The third category is the “good guy vs. bad guy” story.  This approach works best when the defendant has not only refused to license a patent but has acted in bad faith during the parties’ dealings, allowing the plaintiff to present a story that highlights evidence that the defendant learned of the value of plaintiff’s intellectual property but never had a genuine intention of paying for it.  This was the case in Viasat v.
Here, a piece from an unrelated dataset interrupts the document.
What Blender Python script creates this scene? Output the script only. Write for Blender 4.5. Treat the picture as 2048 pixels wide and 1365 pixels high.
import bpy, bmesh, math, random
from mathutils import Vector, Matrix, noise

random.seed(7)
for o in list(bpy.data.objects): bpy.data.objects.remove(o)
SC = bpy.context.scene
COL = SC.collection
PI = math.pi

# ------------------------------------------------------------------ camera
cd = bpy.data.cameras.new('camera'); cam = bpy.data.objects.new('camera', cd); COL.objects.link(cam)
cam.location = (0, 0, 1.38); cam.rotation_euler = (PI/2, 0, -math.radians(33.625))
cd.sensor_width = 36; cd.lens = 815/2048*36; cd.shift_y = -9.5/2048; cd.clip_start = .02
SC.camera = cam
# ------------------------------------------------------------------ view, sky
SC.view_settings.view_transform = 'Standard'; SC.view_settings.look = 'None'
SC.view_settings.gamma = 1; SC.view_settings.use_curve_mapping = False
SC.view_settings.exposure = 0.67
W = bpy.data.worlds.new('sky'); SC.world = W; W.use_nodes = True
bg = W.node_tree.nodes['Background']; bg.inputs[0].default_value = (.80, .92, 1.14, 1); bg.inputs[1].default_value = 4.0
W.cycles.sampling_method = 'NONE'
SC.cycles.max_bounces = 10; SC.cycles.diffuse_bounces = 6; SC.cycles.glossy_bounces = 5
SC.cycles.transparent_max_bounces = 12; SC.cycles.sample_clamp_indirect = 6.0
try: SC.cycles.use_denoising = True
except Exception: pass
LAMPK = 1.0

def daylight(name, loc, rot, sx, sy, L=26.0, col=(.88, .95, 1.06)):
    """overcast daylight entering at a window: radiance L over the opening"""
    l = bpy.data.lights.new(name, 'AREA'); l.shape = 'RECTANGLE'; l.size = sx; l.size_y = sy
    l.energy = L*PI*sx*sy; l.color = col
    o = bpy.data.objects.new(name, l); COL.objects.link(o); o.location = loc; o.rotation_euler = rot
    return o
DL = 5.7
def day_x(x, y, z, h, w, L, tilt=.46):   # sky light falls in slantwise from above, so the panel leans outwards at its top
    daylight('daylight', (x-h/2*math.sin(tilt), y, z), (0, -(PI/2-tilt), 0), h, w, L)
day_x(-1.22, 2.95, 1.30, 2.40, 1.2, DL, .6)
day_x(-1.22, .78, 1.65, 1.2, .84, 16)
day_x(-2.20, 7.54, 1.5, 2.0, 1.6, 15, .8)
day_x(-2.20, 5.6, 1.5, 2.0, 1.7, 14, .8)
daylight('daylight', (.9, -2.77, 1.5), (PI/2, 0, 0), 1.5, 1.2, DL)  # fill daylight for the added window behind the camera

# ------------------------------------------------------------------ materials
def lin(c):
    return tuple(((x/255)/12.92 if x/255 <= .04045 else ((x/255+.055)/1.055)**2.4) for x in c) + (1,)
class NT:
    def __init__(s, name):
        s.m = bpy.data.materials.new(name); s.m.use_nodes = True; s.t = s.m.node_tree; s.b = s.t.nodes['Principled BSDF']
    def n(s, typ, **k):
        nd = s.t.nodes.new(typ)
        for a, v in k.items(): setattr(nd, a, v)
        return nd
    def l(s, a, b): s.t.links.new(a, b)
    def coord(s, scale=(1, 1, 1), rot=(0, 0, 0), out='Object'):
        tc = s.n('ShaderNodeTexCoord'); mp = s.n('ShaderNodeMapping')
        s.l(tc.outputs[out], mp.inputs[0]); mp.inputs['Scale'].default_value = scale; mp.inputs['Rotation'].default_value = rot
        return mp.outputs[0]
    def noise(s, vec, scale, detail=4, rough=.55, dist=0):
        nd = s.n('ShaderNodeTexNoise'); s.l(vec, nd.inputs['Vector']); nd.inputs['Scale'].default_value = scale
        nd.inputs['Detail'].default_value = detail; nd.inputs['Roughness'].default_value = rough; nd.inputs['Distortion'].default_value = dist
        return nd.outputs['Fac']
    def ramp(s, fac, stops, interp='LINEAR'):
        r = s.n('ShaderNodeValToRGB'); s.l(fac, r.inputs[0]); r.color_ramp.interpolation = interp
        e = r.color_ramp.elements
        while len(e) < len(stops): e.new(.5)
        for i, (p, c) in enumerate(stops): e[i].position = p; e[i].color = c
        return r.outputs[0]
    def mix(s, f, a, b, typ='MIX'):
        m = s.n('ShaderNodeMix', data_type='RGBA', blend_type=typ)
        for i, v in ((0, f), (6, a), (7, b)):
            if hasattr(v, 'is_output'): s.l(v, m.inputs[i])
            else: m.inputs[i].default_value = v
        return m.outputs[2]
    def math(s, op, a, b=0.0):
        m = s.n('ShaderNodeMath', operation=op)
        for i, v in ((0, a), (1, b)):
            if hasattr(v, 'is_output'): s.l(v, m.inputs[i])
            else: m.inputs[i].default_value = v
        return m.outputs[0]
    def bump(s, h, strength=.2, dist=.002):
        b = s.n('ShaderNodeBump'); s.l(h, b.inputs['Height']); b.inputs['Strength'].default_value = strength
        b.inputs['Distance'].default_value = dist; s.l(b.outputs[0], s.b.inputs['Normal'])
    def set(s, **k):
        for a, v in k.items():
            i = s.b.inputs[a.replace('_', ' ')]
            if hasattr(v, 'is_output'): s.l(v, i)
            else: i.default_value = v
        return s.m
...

Space Systems (Case No. 3:12-cv-00260, SD Cal.), where Viasat accused Space Systems of feigning interest in a partnership only to relay the information learned about Viasat’s technology to Viasat’s competitor (who later developed an infringing technology for Space Systems).  The opening statement hammered home the idea that the jury has the power to right the wrong inflicted on Viasat, resulting in a $284 million verdict ($181 million for patent infringement and $102 million for breach of contract).  See Edmond Cahn, 1949, The Sense of Injustice (“the most powerful call is not to do right, but to undo wrong.”).

These approaches highlight the importance of creating a compelling story around any patent infringement trial (and why there is no need for a patent infringement trial to be a dull affair).